[SHORT EXERCISE] Please transcribe the listing below in full and word for word, without its pictures.

[AVAILABLE DATA]
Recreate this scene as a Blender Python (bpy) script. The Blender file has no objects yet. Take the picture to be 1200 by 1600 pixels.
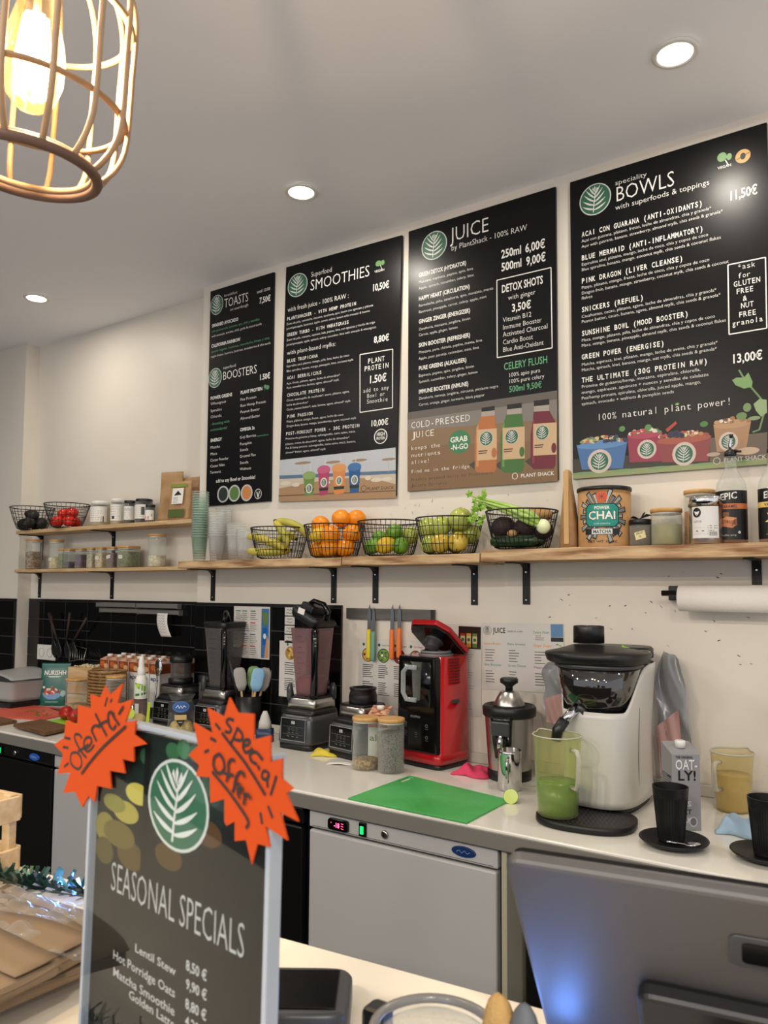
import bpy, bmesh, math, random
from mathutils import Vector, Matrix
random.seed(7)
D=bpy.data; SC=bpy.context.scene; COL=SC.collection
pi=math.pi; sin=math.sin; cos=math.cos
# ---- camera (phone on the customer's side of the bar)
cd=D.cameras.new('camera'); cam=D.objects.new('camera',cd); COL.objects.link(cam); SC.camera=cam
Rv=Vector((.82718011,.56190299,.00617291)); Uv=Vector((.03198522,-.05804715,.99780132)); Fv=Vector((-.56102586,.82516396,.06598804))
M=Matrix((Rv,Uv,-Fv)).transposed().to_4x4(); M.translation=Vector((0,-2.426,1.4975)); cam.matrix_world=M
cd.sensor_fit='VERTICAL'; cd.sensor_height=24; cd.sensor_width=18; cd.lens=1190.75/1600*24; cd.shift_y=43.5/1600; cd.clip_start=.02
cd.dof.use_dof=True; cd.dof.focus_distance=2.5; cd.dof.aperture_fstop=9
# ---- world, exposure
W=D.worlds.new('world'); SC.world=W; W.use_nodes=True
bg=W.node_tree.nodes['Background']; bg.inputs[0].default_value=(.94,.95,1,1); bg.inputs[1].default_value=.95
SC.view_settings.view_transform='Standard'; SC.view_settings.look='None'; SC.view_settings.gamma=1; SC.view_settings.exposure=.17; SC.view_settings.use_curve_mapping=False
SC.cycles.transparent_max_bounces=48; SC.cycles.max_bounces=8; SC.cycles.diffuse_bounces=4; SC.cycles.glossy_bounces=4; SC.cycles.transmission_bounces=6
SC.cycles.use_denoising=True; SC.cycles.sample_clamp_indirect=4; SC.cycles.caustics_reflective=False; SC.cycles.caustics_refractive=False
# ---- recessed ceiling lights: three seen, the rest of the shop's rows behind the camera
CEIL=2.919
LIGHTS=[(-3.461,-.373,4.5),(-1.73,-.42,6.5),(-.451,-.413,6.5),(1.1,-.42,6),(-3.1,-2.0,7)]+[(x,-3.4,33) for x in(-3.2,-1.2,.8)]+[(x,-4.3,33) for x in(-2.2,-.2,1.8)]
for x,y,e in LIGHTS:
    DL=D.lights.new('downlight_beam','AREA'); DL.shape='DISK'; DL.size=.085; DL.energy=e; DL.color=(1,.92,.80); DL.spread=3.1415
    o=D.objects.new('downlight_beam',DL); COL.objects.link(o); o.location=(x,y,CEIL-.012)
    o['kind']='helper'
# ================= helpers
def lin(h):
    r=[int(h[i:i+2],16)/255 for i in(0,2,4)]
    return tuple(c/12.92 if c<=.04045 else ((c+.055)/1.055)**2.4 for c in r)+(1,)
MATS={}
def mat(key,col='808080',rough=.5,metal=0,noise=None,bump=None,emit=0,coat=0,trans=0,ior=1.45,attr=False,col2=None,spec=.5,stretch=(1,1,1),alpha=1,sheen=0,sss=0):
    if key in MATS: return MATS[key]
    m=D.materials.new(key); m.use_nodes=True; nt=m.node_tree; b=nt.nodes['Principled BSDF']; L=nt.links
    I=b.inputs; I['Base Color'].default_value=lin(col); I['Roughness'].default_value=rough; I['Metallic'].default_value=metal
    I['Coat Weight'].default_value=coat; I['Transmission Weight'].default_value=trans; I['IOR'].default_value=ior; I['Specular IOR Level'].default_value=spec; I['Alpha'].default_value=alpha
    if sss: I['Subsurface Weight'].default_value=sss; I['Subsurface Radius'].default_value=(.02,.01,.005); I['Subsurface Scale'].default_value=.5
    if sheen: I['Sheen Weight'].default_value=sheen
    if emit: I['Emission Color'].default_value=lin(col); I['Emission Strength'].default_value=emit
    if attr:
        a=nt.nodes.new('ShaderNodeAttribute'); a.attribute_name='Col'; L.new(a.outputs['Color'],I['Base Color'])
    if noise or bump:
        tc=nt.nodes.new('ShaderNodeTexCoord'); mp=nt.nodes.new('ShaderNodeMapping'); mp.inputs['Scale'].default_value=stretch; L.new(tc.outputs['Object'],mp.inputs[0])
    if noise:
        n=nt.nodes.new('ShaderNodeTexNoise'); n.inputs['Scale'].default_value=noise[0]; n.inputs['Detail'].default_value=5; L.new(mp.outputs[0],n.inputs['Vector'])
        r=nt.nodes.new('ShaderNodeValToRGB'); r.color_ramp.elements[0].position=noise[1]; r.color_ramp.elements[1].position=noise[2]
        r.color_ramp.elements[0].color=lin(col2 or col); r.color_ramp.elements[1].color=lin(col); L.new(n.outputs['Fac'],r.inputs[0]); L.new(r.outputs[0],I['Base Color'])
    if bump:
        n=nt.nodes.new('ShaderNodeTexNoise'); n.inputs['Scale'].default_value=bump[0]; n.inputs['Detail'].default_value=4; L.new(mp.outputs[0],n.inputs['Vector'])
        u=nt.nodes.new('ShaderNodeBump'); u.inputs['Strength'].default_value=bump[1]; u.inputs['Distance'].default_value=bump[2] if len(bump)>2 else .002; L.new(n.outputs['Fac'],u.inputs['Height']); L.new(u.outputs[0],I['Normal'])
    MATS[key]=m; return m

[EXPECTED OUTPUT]
Recreate this scene as a Blender Python (bpy) script. The Blender file has no objects yet. Take the picture to be 1200 by 1600 pixels.
import bpy, bmesh, math, random
from mathutils import Vector, Matrix
random.seed(7)
D=bpy.data; SC=bpy.context.scene; COL=SC.collection
pi=math.pi; sin=math.sin; cos=math.cos
# ---- camera (phone on the customer's side of the bar)
cd=D.cameras.new('camera'); cam=D.objects.new('camera',cd); COL.objects.link(cam); SC.camera=cam
Rv=Vector((.82718011,.56190299,.00617291)); Uv=Vector((.03198522,-.05804715,.99780132)); Fv=Vector((-.56102586,.82516396,.06598804))
M=Matrix((Rv,Uv,-Fv)).transposed().to_4x4(); M.translation=Vector((0,-2.426,1.4975)); cam.matrix_world=M
cd.sensor_fit='VERTICAL'; cd.sensor_height=24; cd.sensor_width=18; cd.lens=1190.75/1600*24; cd.shift_y=43.5/1600; cd.clip_start=.02
cd.dof.use_dof=True; cd.dof.focus_distance=2.5; cd.dof.aperture_fstop=9
# ---- world, exposure
W=D.worlds.new('world'); SC.world=W; W.use_nodes=True
bg=W.node_tree.nodes['Background']; bg.inputs[0].default_value=(.94,.95,1,1); bg.inputs[1].default_value=.95
SC.view_settings.view_transform='Standard'; SC.view_settings.look='None'; SC.view_settings.gamma=1; SC.view_settings.exposure=.17; SC.view_settings.use_curve_mapping=False
SC.cycles.transparent_max_bounces=48; SC.cycles.max_bounces=8; SC.cycles.diffuse_bounces=4; SC.cycles.glossy_bounces=4; SC.cycles.transmission_bounces=6
SC.cycles.use_denoising=True; SC.cycles.sample_clamp_indirect=4; SC.cycles.caustics_reflective=False; SC.cycles.caustics_refractive=False
# ---- recessed ceiling lights: three seen, the rest of the shop's rows behind the camera
CEIL=2.919
LIGHTS=[(-3.461,-.373,4.5),(-1.73,-.42,6.5),(-.451,-.413,6.5),(1.1,-.42,6),(-3.1,-2.0,7)]+[(x,-3.4,33) for x in(-3.2,-1.2,.8)]+[(x,-4.3,33) for x in(-2.2,-.2,1.8)]
for x,y,e in LIGHTS:
    DL=D.lights.new('downlight_beam','AREA'); DL.shape='DISK'; DL.size=.085; DL.energy=e; DL.color=(1,.92,.80); DL.spread=3.1415
    o=D.objects.new('downlight_beam',DL); COL.objects.link(o); o.location=(x,y,CEIL-.012)
    o['kind']='helper'
# ================= helpers
def lin(h):
    r=[int(h[i:i+2],16)/255 for i in(0,2,4)]
    return tuple(c/12.92 if c<=.04045 else ((c+.055)/1.055)**2.4 for c in r)+(1,)
MATS={}
def mat(key,col='808080',rough=.5,metal=0,noise=None,bump=None,emit=0,coat=0,trans=0,ior=1.45,attr=False,col2=None,spec=.5,stretch=(1,1,1),alpha=1,sheen=0,sss=0):
    if key in MATS: return MATS[key]
    m=D.materials.new(key); m.use_nodes=True; nt=m.node_tree; b=nt.nodes['Principled BSDF']; L=nt.links
    I=b.inputs; I['Base Color'].default_value=lin(col); I['Roughness'].default_value=rough; I['Metallic'].default_value=metal
    I['Coat Weight'].default_value=coat; I['Transmission Weight'].default_value=trans; I['IOR'].default_value=ior; I['Specular IOR Level'].default_value=spec; I['Alpha'].default_value=alpha
    if sss: I['Subsurface Weight'].default_value=sss; I['Subsurface Radius'].default_value=(.02,.01,.005); I['Subsurface Scale'].default_value=.5
    if sheen: I['Sheen Weight'].default_value=sheen
    if emit: I['Emission Color'].default_value=lin(col); I['Emission Strength'].default_value=emit
    if attr:
        a=nt.nodes.new('ShaderNodeAttribute'); a.attribute_name='Col'; L.new(a.outputs['Color'],I['Base Color'])
    if noise or bump:
        tc=nt.nodes.new('ShaderNodeTexCoord'); mp=nt.nodes.new('ShaderNodeMapping'); mp.inputs['Scale'].default_value=stretch; L.new(tc.outputs['Object'],mp.inputs[0])
    if noise:
        n=nt.nodes.new('ShaderNodeTexNoise'); n.inputs['Scale'].default_value=noise[0]; n.inputs['Detail'].default_value=5; L.new(mp.outputs[0],n.inputs['Vector'])
        r=nt.nodes.new('ShaderNodeValToRGB'); r.color_ramp.elements[0].position=noise[1]; r.color_ramp.elements[1].position=noise[2]
        r.color_ramp.elements[0].color=lin(col2 or col); r.color_ramp.elements[1].color=lin(col); L.new(n.outputs['Fac'],r.inputs[0]); L.new(r.outputs[0],I['Base Color'])
    if bump:
        n=nt.nodes.new('ShaderNodeTexNoise'); n.inputs['Scale'].default_value=bump[0]; n.inputs['Detail'].default_value=4; L.new(mp.outputs[0],n.inputs['Vector'])
        u=nt.nodes.new('ShaderNodeBump'); u.inputs['Strength'].default_value=bump[1]; u.inputs['Distance'].default_value=bump[2] if len(bump)>2 else .002; L.new(n.outputs['Fac'],u.inputs['Height']); L.new(u.outputs[0],I['Normal'])
    MATS[key]=m; return m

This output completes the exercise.